== Task prompt ==
Extract, in full, the lines below, beginning at the first and ending with the line that contains "PI = math.pi". Pictures do not belong in the copy.

== Raw data ==
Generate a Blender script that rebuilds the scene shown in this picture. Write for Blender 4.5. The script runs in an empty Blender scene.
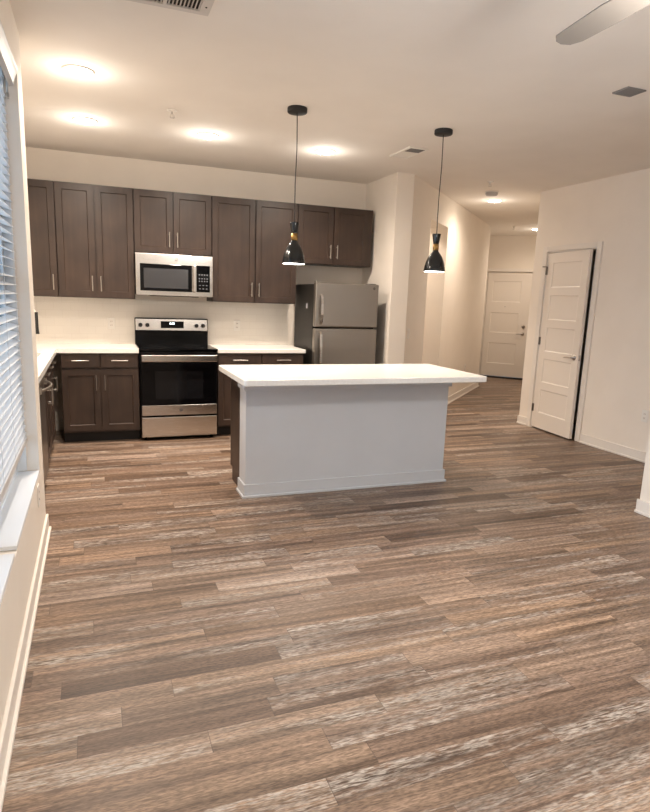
import bpy, bmesh, math, random
from mathutils import Matrix, Vector
random.seed(7)
S = bpy.context.scene
COL = S.collection
PI = math.pi

# ------------------------------------------------------------------ camera
def setup_camera():
    yaw, pitch, roll = (math.radians(a) for a in (21.005, -10.956, 2.024))
    fw = Vector((math.sin(yaw) * math.cos(pitch), math.cos(yaw) * math.cos(pitch), math.sin(pitch)))
    rt = Vector((math.cos(yaw), -math.sin(yaw), 0))
    up = rt.cross(fw)
    R = math.cos(roll) * rt + math.sin(roll) * up
    U = -math.sin(roll) * rt + math.cos(roll) * up
    cd = bpy.data.cameras.new('camera')
    cd.sensor_fit = 'VERTICAL'; cd.sensor_height = 24.0
    cd.lens = 603.607 * 24.0 / 812.0
    cd.shift_y = 9.28 / 812.0
    cd.clip_start = 0.02
    c = bpy.data.objects.new('camera', cd); COL.objects.link(c)
    m = Matrix((R, U, -fw)).transposed().to_4x4()
    m.translation = Vector((0.310, -6.740, 1.456))
    c.matrix_world = m
    S.camera = c
setup_camera()

# ------------------------------------------------------------------ world, exposure
S.view_settings.view_transform = 'Standard'
S.view_settings.look = 'None'
S.view_settings.gamma = 1.0
S.view_settings.exposure = 1.32
S.view_settings.use_curve_mapping = False
w = bpy.data.worlds.new('dusk_sky'); S.world = w
w.use_nodes = True
bg = w.node_tree.nodes['Background']
bg.inputs['Color'].default_value = (0.52, 0.71, 0.95, 1)
bg.inputs['Strength'].default_value = 1.8
S.cycles.use_denoising = True
S.cycles.max_bounces = 12
S.cycles.diffuse_bounces = 6
S.cycles.glossy_bounces = 5
S.cycles.sample_clamp_indirect = 6.0

CAN_W, HALL_W, PEND_W, FAN_W, GLOW = 68.0, 40.0, 7.0, 48.0, 0.020
WARM = (1.0, 0.85, 0.71)
FANC = (1.0, 0.94, 0.87)

# ------------------------------------------------------------------ dimensions
H = 2.769            # ceiling
XW = -0.009          # window wall plane
YW = -2.87           # end of the window wall
XK = -0.70           # kitchen left wall
XR = 3.31            # wall beside the refrigerator
YR = -0.785          # its end
XP = 5.265           # closet wall
YP0, YP1 = -0.640, -3.63
XL2 = 3.985           # living room side wall
YB = -8.6            # wall behind the camera
DIR = Vector((0.725, 0.689)).normalized()
NRM = Vector((-DIR.y, DIR.x))

# ------------------------------------------------------------------ materials
MATS = {}
def mat(name, col, rough=0.5, metal=0.0, **kw):
    m = bpy.data.materials.new(name); m.use_nodes = True
    nt = m.node_tree; b = nt.nodes['Principled BSDF']
    b.inputs['Base Color'].default_value = (*col, 1)
    b.inputs['Roughness'].default_value = rough
    b.inputs['Metallic'].default_value = metal
    for k, v in kw.items():
        b.inputs[k].default_value = v
    MATS[name] = m
    return m
def nodes(m):
    nt = m.node_tree
    return nt, nt.nodes['Principled BSDF'], nt.nodes, nt.links
def noise_mix(m, scale, c1, c2, lo=0.35, hi=0.65, vec_scale=(1, 1, 1), detail=3, bump=0.0, bump_scale=None, dist=0.002):
    nt, b, N, L = nodes(m)
    tc = N.new('ShaderNodeTexCoord'); mp = N.new('ShaderNodeMapping')
    mp.inputs['Scale'].default_value = vec_scale
    L.new(tc.outputs['Object'], mp.inputs['Vector'])
    nz = N.new('ShaderNodeTexNoise'); nz.inputs['Scale'].default_value = scale; nz.inputs['Detail'].default_value = detail
    L.new(mp.outputs[0], nz.inputs['Vector'])
    cr = N.new('ShaderNodeValToRGB')
    cr.color_ramp.elements[0].position = lo; cr.color_ramp.elements[0].color = (*c1, 1)
    cr.color_ramp.elements[1].position = hi; cr.color_ramp.elements[1].color = (*c2, 1)
    L.new(nz.outputs['Fac'], cr.inputs[0]); L.new(cr.outputs[0], b.inputs['Base Color'])
    if bump:
        n2 = N.new('ShaderNodeTexNoise'); n2.inputs['Scale'].default_value = bump_scale or scale; n2.inputs['Detail'].default_value = 2
        L.new(mp.outputs[0], n2.inputs['Vector'])
        bp = N.new('ShaderNodeBump'); bp.inputs['Strength'].default_value = bump; bp.inputs['Distance'].default_value = dist
        L.new(n2.outputs['Fac'], bp.inputs['Height']); L.new(bp.outputs[0], b.inputs['Normal'])
    return m

wall_m = noise_mix(mat('wall_paint', (0.7, 0.6, 0.5), 0.75), 3.0, (0.80, 0.735, 0.655), (0.825, 0.76, 0.68), bump=0.12, bump_scale=120, dist=0.001)
ceil_m = noise_mix(mat('ceiling_paint', (0.7, 0.6, 0.5), 0.85), 2.5, (0.80, 0.755, 0.70), (0.825, 0.78, 0.725), bump=0.25, bump_scale=70, dist=0.002)
trim_m = mat('trim_paint', (0.78, 0.73, 0.67), 0.42)
door_m = mat('door_paint', (0.78, 0.72, 0.65), 0.42)
island_m = noise_mix(mat('island_paint', (0.7, 0.7, 0.7), 0.7), 3.0, (0.56, 0.575, 0.60), (0.58, 0.595, 0.62), bump=0.1, bump_scale=110, dist=0.001)
quartz_m = noise_mix(mat('white_quartz', (0.8, 0.8, 0.8), 0.22), 60, (0.80, 0.785, 0.75), (0.85, 0.835, 0.80))
sill_m = mat('sill_paint', (0.70, 0.72, 0.74), 0.4)
black_m = mat('black_enamel', (0.004, 0.004, 0.0045), 0.2, **{'Specular IOR Level': 0.15})
glassblack_m = mat('black_glass', (0.002, 0.002, 0.0025), 0.08, **{'Specular IOR Level': 0.2})
oven_win_m = mat('oven_window', (0.006, 0.006, 0.007), 0.10, **{'Specular IOR Level': 0.25})
mw_win_m = mat('microwave_screen', (0.035, 0.035, 0.038), 0.22)
fridge_side_m = noise_mix(mat('fridge_side', (0.04, 0.04, 0.04), 0.45), 300, (0.010, 0.009, 0.008), (0.016, 0.0145, 0.013))
nickel_m = mat('brushed_nickel', (0.50, 0.47, 0.43), 0.3, 1.0)
satin_m = mat('satin_chrome', (0.45, 0.41, 0.37), 0.32, 1.0)
bronze_m = mat('dark_hinge', (0.22, 0.19, 0.16), 0.4, 1.0)
gold_m = mat('brass_band', (0.42, 0.26, 0.09), 0.35, 1.0)
pend_m = mat('black_lacquer', (0.010, 0.012, 0.013), 0.16)
cord_m = mat('black_cord', (0.012, 0.011, 0.010), 0.6)
plate_m = mat('white_plastic', (0.80, 0.77, 0.72), 0.4)
vent_m = mat('vent_enamel', (0.62, 0.58, 0.54), 0.5)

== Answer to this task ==
Generate a Blender script that rebuilds the scene shown in this picture. Write for Blender 4.5. The script runs in an empty Blender scene.
import bpy, bmesh, math, random
from mathutils import Matrix, Vector
random.seed(7)
S = bpy.context.scene
COL = S.collection
PI = math.pi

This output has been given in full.